* **WRITTEN TASK**: Look through the listing for the word "parts". Copy each line that has it.

* **EXERCISE MATERIAL**:
============================================================

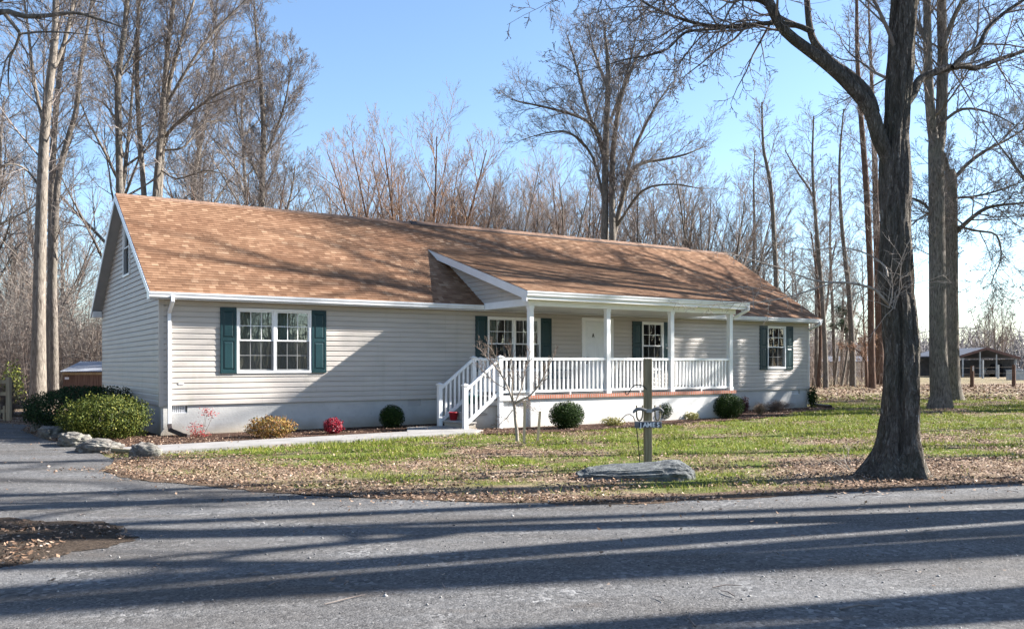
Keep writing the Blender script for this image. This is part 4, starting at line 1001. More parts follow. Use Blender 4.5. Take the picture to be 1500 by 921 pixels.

============================================================

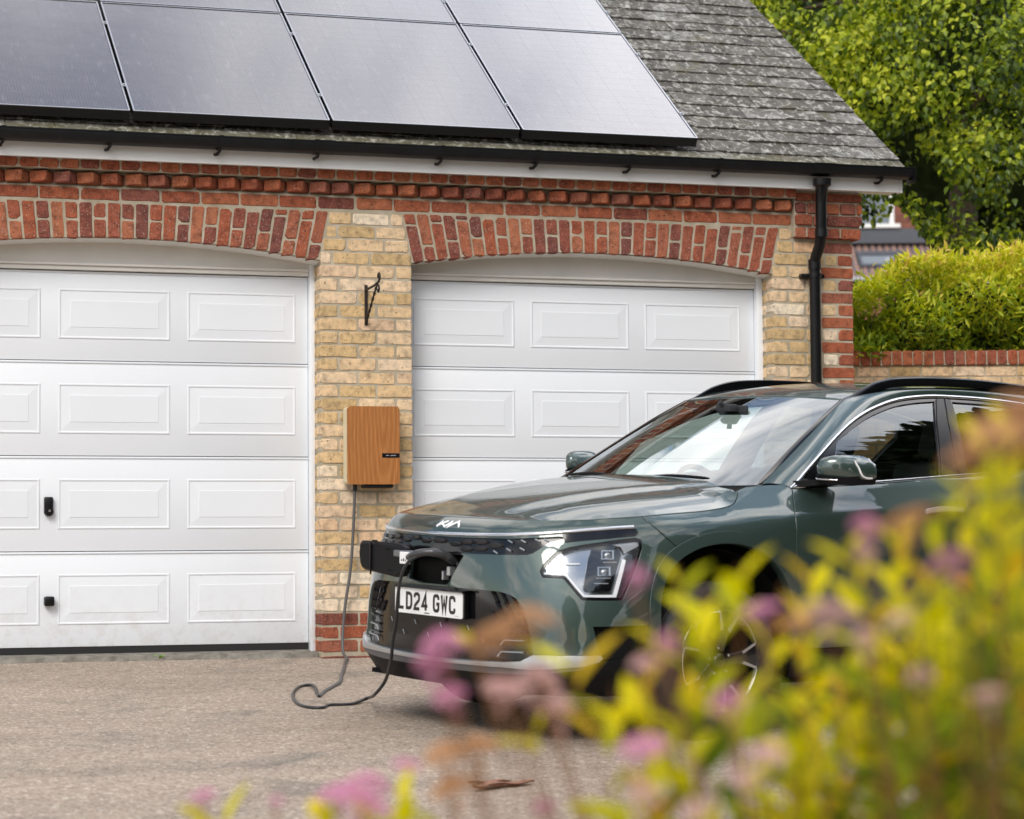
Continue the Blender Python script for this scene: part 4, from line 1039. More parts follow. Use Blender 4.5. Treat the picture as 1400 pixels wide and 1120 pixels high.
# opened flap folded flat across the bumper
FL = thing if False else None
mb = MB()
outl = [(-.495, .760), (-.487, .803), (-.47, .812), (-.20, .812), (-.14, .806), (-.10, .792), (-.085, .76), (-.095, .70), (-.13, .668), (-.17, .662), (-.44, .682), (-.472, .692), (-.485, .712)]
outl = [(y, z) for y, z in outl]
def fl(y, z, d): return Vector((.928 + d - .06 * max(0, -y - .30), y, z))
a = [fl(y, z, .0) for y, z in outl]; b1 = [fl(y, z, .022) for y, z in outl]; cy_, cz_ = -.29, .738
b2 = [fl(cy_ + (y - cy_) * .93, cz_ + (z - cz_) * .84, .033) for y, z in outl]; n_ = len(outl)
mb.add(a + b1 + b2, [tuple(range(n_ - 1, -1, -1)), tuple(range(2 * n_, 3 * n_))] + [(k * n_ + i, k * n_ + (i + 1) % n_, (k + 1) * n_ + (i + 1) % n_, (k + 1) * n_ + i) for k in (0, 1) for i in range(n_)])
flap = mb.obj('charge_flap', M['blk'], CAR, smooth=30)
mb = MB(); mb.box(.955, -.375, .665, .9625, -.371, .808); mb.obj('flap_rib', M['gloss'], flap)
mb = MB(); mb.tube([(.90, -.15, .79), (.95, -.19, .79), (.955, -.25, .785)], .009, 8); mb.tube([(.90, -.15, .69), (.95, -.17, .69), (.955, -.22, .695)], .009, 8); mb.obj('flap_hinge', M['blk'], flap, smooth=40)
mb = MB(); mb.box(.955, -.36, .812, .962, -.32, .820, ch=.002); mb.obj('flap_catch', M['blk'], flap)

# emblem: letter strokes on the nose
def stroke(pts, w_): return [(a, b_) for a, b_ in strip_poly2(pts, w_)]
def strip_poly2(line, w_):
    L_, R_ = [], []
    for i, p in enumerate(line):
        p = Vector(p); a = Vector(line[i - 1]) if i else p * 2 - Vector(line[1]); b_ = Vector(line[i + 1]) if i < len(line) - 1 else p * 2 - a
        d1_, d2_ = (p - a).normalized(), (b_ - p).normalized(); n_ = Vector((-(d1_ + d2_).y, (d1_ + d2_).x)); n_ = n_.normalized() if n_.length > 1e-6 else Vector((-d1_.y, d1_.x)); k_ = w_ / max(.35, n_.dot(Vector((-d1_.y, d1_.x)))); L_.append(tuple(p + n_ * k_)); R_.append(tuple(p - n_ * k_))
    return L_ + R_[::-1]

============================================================

* **THE RESULT**:
Keep writing the Blender script for this image. This is part 4, starting at line 1001. More parts follow. Use Blender 4.5. Take the picture to be 1500 by 921 pixels.
Continue the Blender Python script for this scene: part 4, from line 1039. More parts follow. Use Blender 4.5. Treat the picture as 1400 pixels wide and 1120 pixels high.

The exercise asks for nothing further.